++++ DATA FOR PROCESSING
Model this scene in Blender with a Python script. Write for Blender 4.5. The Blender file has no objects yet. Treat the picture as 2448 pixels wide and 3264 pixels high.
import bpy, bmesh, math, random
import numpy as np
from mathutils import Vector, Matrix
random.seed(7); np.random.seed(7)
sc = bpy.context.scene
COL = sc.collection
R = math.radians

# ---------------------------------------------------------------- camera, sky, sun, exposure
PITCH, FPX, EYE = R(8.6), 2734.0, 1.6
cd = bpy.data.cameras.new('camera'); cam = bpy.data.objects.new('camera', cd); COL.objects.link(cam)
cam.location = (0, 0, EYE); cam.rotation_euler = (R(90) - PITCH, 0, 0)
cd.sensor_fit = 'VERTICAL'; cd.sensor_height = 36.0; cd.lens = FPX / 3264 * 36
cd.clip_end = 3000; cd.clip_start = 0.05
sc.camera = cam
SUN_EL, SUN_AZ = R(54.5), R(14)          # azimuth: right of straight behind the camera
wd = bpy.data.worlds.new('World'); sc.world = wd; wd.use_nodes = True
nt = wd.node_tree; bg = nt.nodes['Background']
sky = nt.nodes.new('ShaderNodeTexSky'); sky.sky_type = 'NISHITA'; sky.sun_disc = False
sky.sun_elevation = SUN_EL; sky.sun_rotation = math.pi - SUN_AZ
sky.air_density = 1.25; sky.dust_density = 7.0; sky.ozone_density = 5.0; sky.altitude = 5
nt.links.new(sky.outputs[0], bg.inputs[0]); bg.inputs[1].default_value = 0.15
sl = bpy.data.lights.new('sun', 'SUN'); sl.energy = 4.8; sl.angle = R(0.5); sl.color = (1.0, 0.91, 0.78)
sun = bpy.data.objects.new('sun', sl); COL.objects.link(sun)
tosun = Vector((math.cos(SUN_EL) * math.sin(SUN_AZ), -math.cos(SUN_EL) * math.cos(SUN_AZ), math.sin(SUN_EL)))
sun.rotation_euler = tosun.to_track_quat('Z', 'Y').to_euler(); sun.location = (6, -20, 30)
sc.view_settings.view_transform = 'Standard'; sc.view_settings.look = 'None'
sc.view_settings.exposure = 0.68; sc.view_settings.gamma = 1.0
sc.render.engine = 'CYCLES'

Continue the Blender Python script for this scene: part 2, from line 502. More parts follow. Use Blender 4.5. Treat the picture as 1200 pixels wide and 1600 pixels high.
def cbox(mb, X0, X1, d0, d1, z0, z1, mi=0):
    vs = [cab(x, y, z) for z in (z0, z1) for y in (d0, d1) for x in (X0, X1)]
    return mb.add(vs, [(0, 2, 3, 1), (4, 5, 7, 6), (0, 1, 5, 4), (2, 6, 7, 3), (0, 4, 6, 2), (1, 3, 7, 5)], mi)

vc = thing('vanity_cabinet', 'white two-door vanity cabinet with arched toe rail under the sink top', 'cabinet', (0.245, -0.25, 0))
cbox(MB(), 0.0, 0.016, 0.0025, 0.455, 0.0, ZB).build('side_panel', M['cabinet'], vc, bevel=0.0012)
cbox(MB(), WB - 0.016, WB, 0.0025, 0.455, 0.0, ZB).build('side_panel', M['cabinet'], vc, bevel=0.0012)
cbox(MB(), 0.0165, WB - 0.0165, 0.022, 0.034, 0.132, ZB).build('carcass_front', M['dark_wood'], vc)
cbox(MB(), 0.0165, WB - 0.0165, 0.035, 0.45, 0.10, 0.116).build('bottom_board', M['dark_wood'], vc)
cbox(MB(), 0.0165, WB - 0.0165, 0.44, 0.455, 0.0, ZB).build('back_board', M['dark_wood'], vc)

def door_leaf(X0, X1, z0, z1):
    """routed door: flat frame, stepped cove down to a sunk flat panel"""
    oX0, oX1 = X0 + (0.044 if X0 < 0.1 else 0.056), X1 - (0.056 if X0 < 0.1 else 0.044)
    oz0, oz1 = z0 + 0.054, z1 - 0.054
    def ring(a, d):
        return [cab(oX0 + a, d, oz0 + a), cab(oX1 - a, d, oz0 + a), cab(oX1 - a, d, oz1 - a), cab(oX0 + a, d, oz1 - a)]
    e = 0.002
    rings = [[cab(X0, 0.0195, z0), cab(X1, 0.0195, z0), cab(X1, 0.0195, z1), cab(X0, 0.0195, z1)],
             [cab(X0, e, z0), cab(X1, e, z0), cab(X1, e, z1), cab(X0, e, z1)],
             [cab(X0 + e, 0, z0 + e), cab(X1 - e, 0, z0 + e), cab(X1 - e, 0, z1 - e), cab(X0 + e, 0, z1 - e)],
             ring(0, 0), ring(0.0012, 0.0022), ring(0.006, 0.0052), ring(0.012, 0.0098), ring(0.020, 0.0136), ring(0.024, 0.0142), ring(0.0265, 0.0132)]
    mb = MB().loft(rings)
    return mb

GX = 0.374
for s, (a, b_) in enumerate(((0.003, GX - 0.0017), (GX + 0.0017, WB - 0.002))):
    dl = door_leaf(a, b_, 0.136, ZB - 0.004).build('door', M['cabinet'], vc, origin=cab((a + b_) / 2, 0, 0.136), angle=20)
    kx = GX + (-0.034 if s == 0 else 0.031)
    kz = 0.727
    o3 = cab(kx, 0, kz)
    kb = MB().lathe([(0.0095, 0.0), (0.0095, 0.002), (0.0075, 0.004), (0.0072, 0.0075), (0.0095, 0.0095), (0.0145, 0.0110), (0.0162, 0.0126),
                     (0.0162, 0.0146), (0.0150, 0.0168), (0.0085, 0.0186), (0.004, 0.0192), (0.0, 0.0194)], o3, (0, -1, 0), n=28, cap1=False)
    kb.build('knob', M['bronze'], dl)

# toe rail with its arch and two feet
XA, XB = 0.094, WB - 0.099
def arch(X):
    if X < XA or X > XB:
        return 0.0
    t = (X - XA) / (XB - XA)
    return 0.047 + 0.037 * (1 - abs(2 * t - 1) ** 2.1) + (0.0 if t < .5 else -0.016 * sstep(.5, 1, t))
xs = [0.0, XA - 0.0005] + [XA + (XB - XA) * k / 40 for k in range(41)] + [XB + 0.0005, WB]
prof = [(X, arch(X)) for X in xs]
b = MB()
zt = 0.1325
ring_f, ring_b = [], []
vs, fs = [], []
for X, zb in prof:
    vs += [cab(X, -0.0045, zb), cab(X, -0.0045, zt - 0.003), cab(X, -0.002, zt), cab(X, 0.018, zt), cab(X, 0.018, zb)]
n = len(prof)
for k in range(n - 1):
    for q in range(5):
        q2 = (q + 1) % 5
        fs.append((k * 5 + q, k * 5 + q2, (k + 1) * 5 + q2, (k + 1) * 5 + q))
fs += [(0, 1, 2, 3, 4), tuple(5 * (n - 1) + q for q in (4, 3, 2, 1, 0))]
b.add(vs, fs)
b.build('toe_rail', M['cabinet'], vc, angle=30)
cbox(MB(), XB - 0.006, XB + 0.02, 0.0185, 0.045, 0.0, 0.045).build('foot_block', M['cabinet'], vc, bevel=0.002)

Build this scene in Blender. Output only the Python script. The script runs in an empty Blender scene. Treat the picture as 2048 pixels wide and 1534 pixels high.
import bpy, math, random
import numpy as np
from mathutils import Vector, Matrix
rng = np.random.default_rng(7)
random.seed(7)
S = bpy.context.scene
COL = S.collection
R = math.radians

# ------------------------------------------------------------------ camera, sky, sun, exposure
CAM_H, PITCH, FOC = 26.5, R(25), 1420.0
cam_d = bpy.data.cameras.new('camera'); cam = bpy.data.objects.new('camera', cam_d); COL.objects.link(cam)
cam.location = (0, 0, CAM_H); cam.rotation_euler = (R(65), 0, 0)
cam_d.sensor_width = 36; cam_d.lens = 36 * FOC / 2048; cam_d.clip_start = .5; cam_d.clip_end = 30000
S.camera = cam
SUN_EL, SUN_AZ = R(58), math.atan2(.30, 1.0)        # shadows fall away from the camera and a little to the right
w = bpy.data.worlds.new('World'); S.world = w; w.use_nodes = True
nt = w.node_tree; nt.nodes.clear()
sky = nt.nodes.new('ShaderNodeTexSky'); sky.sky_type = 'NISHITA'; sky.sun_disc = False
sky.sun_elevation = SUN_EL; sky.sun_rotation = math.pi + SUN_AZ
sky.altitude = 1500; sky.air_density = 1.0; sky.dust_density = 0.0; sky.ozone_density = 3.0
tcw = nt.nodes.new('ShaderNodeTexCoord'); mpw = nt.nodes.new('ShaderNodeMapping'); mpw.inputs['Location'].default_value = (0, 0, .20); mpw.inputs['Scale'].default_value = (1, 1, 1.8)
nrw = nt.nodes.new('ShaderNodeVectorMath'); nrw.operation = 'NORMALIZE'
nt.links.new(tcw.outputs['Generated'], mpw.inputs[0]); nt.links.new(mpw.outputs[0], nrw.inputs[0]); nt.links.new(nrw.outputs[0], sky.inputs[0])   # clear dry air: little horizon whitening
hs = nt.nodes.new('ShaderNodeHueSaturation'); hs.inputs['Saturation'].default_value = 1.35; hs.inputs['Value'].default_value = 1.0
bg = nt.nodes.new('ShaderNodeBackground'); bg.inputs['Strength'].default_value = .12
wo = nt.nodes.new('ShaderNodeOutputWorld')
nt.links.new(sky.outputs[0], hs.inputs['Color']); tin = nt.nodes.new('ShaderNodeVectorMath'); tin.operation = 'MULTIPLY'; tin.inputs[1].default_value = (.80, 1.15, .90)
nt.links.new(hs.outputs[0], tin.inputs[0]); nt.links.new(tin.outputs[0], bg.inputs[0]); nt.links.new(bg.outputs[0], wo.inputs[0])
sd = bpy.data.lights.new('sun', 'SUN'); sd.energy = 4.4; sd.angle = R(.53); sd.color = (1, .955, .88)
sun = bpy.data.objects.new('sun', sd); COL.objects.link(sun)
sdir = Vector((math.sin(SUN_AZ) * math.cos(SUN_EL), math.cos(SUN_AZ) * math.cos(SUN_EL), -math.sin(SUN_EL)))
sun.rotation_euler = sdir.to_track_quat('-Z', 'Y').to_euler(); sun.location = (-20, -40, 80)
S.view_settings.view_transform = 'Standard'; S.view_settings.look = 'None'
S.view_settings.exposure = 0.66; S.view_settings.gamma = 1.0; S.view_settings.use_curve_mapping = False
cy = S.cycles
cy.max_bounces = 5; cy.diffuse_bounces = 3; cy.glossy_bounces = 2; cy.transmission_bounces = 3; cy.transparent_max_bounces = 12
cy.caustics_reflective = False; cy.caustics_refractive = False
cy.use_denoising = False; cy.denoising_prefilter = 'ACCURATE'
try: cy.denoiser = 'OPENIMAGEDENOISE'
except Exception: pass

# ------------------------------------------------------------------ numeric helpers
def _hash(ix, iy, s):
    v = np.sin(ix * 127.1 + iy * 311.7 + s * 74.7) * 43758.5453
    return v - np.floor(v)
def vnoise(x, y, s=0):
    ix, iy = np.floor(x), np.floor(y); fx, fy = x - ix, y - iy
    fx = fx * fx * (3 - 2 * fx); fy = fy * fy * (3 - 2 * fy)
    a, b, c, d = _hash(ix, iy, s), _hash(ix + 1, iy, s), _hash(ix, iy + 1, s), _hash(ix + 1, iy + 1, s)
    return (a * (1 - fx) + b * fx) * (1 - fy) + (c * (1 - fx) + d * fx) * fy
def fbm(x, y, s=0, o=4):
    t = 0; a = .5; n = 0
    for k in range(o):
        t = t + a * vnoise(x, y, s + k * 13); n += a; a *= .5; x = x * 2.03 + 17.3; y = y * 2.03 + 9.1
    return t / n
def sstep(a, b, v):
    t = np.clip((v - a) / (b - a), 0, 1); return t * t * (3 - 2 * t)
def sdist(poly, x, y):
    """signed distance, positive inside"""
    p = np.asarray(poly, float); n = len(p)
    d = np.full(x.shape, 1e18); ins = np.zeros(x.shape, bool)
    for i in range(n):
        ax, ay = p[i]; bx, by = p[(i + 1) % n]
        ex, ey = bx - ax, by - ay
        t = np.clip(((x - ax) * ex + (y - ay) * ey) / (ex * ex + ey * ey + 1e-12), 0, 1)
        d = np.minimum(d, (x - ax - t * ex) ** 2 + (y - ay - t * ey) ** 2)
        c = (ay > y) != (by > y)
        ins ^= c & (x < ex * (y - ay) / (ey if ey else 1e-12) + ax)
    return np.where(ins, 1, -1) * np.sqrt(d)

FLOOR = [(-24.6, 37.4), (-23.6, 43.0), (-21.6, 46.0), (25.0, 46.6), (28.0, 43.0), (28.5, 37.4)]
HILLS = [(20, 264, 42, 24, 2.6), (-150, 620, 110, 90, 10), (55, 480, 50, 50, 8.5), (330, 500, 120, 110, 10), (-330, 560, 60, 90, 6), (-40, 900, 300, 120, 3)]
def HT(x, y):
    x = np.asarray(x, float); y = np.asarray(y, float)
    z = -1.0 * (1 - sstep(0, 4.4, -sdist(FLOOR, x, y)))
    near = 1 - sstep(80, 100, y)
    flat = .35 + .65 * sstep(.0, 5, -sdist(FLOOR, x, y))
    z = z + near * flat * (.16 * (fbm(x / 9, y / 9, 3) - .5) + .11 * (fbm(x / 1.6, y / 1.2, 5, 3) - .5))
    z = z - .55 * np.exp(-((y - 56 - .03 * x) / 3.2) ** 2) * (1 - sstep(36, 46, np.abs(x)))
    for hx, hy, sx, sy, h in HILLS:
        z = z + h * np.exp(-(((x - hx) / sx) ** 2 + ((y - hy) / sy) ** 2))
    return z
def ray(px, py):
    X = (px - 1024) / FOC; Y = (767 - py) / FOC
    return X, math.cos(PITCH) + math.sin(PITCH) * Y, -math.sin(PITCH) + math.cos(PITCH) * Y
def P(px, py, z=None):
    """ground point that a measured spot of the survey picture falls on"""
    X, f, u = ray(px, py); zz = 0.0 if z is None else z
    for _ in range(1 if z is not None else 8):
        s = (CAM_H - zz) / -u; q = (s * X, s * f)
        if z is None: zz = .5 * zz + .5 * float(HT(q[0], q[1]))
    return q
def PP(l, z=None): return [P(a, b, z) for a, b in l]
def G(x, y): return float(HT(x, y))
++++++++
REQUEST:
Exactly and only the lines from the line with "0.116).build('bottom_board', M['dark_wood'], vc)" to the line with "kb.build('knob', M['bronze'], dl)", both included, are to be printed.

OUTPUT OF THE EXERCISE:
cbox(MB(), 0.0165, WB - 0.0165, 0.035, 0.45, 0.10, 0.116).build('bottom_board', M['dark_wood'], vc)
cbox(MB(), 0.0165, WB - 0.0165, 0.44, 0.455, 0.0, ZB).build('back_board', M['dark_wood'], vc)

def door_leaf(X0, X1, z0, z1):
    """routed door: flat frame, stepped cove down to a sunk flat panel"""
    oX0, oX1 = X0 + (0.044 if X0 < 0.1 else 0.056), X1 - (0.056 if X0 < 0.1 else 0.044)
    oz0, oz1 = z0 + 0.054, z1 - 0.054
    def ring(a, d):
        return [cab(oX0 + a, d, oz0 + a), cab(oX1 - a, d, oz0 + a), cab(oX1 - a, d, oz1 - a), cab(oX0 + a, d, oz1 - a)]
    e = 0.002
    rings = [[cab(X0, 0.0195, z0), cab(X1, 0.0195, z0), cab(X1, 0.0195, z1), cab(X0, 0.0195, z1)],
             [cab(X0, e, z0), cab(X1, e, z0), cab(X1, e, z1), cab(X0, e, z1)],
             [cab(X0 + e, 0, z0 + e), cab(X1 - e, 0, z0 + e), cab(X1 - e, 0, z1 - e), cab(X0 + e, 0, z1 - e)],
             ring(0, 0), ring(0.0012, 0.0022), ring(0.006, 0.0052), ring(0.012, 0.0098), ring(0.020, 0.0136), ring(0.024, 0.0142), ring(0.0265, 0.0132)]
    mb = MB().loft(rings)
    return mb

GX = 0.374
for s, (a, b_) in enumerate(((0.003, GX - 0.0017), (GX + 0.0017, WB - 0.002))):
    dl = door_leaf(a, b_, 0.136, ZB - 0.004).build('door', M['cabinet'], vc, origin=cab((a + b_) / 2, 0, 0.136), angle=20)
    kx = GX + (-0.034 if s == 0 else 0.031)
    kz = 0.727
    o3 = cab(kx, 0, kz)
    kb = MB().lathe([(0.0095, 0.0), (0.0095, 0.002), (0.0075, 0.004), (0.0072, 0.0075), (0.0095, 0.0095), (0.0145, 0.0110), (0.0162, 0.0126),
                     (0.0162, 0.0146), (0.0150, 0.0168), (0.0085, 0.0186), (0.004, 0.0192), (0.0, 0.0194)], o3, (0, -1, 0), n=28, cap1=False)
    kb.build('knob', M['bronze'], dl)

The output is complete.